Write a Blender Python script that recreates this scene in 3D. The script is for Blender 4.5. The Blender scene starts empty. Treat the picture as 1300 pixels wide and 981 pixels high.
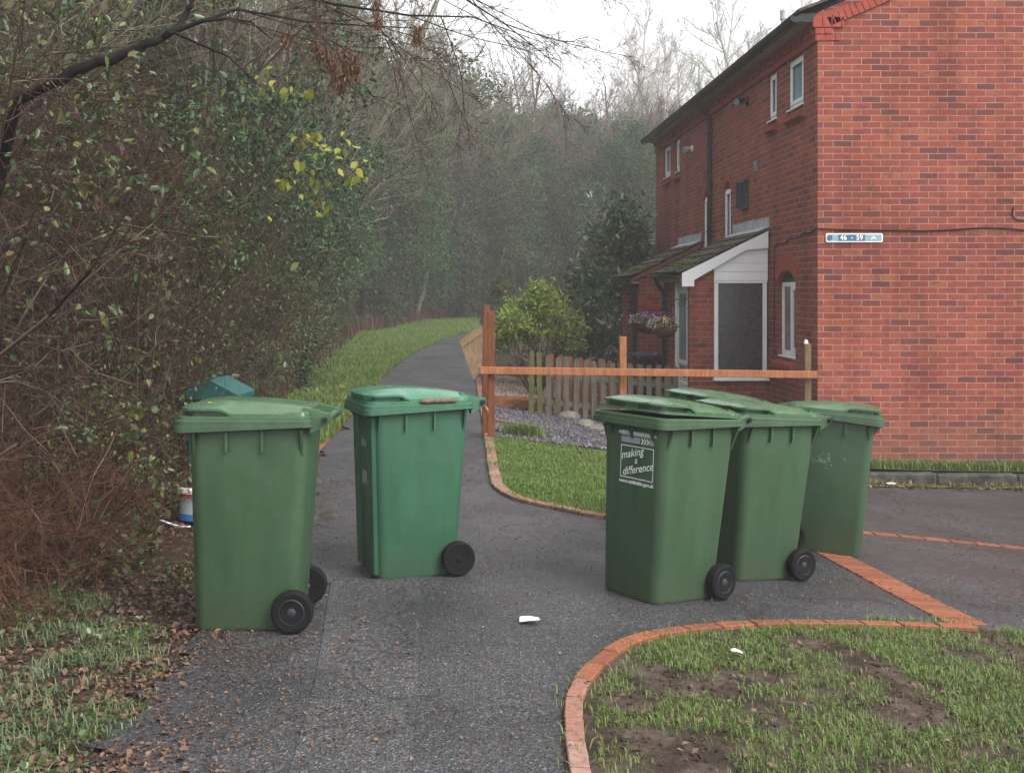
import bpy, bmesh, math, random
import numpy as np
from mathutils import Vector, Matrix
PI = math.pi
R = math.radians
scene = bpy.context.scene
COL = scene.collection
CAMZ = 1.65

# ------------------------------------------------------------------ terrain
_ky = np.array([-30., 0, 3, 5, 6, 9, 12, 18, 30, 60, 150])
_kz = np.array([.08, .07, .06, .03, -.015, -.06, -.08, -.05, .10, .6, 2.0])
_ty = np.linspace(-30, 150, 1801)
_tz = np.interp(_ty, _ky, _kz)
_k = np.hanning(21); _k /= _k.sum()
_tz = np.convolve(np.pad(_tz, 10, mode='edge'), _k, 'valid')

def hedge_x(Y):                       # where the undergrowth on the left begins
    return np.interp(Y, [-10, 5, 10, 16, 26, 34, 44, 52, 60], [-2.6, -2.35, -2.45, -2.95, -3.3, -3.6, -1.6, 1.2, 6])

def terr(X, Y):
    X = np.asarray(X, float); Y = np.asarray(Y, float)
    z = np.interp(Y, _ty, _tz)
    g = np.clip(X, 0, 5.0)
    g = np.where(X < .5, .5 * np.clip(X, 0, .5) ** 2 / .5, np.where(X < 4.6, np.clip(X, 0, 4.6) - .25, 4.35 + (1 - np.exp(-(np.clip(X, 4.6, 90) - 4.6))) * .5))
    h = np.interp(Y, [1, 5, 8, 11, 16, 40], [.15, .62, 1.06, 1.2, .95, .2])
    z = z - .09 * g * h
    b = np.clip(hedge_x(Y) - .1 - X, 0, 7)
    z = z + .22 * b + .33 * np.clip(Y - 57, 0, 13)
    return z

def tz(x, y): return float(terr(x, y))

def ground_at(px, py):                # photo pixel -> point on the terrain
    Y = 6.
    for _ in range(40):
        X = (px - 585.) / 1300 * Y
        Y = .5 * Y + .5 * (CAMZ - tz(X, Y)) * 1300. / (py - 368.)
    return ((px - 585.) / 1300 * Y, Y)

# ------------------------------------------------------------------ node helpers
def new_mat(name):
    m = bpy.data.materials.new(name); m.use_nodes = True
    nt = m.node_tree; p = nt.nodes['Principled BSDF']
    return m, nt, p
def N(nt, t, **kw):
    n = nt.nodes.new(t)
    for k, v in kw.items(): setattr(n, k, v)
    return n
def L(nt, a, b): nt.links.new(a, b)
def ramp(nt, fac, stops):
    r = N(nt, 'ShaderNodeValToRGB'); e = r.color_ramp.elements
    while len(e) > 1: e.remove(e[-1])
    for i, (p, c) in enumerate(stops):
        if i == 0: el = e[0]; el.position = p
        else: el = e.new(p)
        el.color = (c[0], c[1], c[2], 1)
    L(nt, fac, r.inputs['Fac']); return r.outputs['Color']
def mixc(nt, fac, a, b, mode='MIX'):
    m = N(nt, 'ShaderNodeMix', data_type='RGBA', blend_type=mode)
    for s, v in ((m.inputs['Factor'], fac), (m.inputs[6], a), (m.inputs[7], b)):
        if isinstance(v, (int, float)): s.default_value = v
        elif isinstance(v, tuple): s.default_value = (*v, 1)
        else: L(nt, v, s)
    return m.outputs[2]
def math_(nt, op, a, b=None, clamp=False):
    m = N(nt, 'ShaderNodeMath', operation=op, use_clamp=clamp)
    for s, v in zip(m.inputs, (a, b)):
        if v is None: continue
        if isinstance(v, (int, float)): s.default_value = v
        else: L(nt, v, s)
    return m.outputs[0]
def noise(nt, vec, scale, detail=4, rough=.6, dist=0.):
    n = N(nt, 'ShaderNodeTexNoise'); n.inputs['Scale'].default_value = scale
    n.inputs['Detail'].default_value = detail; n.inputs['Roughness'].default_value = rough
    n.inputs['Distortion'].default_value = dist
    if vec is not None: L(nt, vec, n.inputs['Vector'])
    return n.outputs['Fac']
def bump(nt, p, h, strength, dist=.01):
    b = N(nt, 'ShaderNodeBump'); b.inputs['Strength'].default_value = strength
    b.inputs['Distance'].default_value = dist
    L(nt, h, b.inputs['Height']); L(nt, b.outputs[0], p.inputs['Normal'])
def objco(nt): return N(nt, 'ShaderNodeTexCoord').outputs['Object']
def world(nt): return N(nt, 'ShaderNodeNewGeometry').outputs['Position']

def plain(name, c, rough=.5, var=.25, scale=6., metal=0., bumps=0.):
    m, nt, p = new_mat(name)
    co = objco(nt)
    n = noise(nt, co, scale, 5)
    a = tuple(v * (1 - var) for v in c); b = tuple(min(1, v * (1 + var)) for v in c)
    L(nt, ramp(nt, n, [(.3, a), (.7, b)]), p.inputs['Base Color'])
    p.inputs['Roughness'].default_value = rough; p.inputs['Metallic'].default_value = metal; p.inputs['Specular IOR Level'].default_value = .4 if rough < .6 else .12
    if bumps: bump(nt, p, noise(nt, co, scale * 8, 3), bumps, .004)
    return m

def island(name, cols, rough=.5, spec=.4, trans=0.):
    """colour picked per leaf / twig / chip"""
    m, nt, p = new_mat(name)
    g = N(nt, 'ShaderNodeNewGeometry')
    st = [(i / max(1, len(cols) - 1), c) for i, c in enumerate(cols)]
    c = ramp(nt, g.outputs['Random Per Island'], st)
    L(nt, c, p.inputs['Base Color']); p.inputs['Roughness'].default_value = rough
    p.inputs['Specular IOR Level'].default_value = spec * (.75 if rough < .6 else .2)
    if trans:
        t = N(nt, 'ShaderNodeBsdfTranslucent'); L(nt, c, t.inputs['Color'])
        mx = N(nt, 'ShaderNodeMixShader'); mx.inputs[0].default_value = trans
        L(nt, p.outputs[0], mx.inputs[1]); L(nt, t.outputs[0], mx.inputs[2])
        L(nt, mx.outputs[0], nt.nodes['Material Output'].inputs['Surface'])
    return m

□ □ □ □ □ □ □

## [What the exercise asks]
Exactly as written, please give again the lines from the beginning of the listing through the line containing "CAMZ = 1.65", inclusive, without any pictures.

## [Exercise result]
Write a Blender Python script that recreates this scene in 3D. The script is for Blender 4.5. The Blender scene starts empty. Treat the picture as 1300 pixels wide and 981 pixels high.
import bpy, bmesh, math, random
import numpy as np
from mathutils import Vector, Matrix
PI = math.pi
R = math.radians
scene = bpy.context.scene
COL = scene.collection
CAMZ = 1.65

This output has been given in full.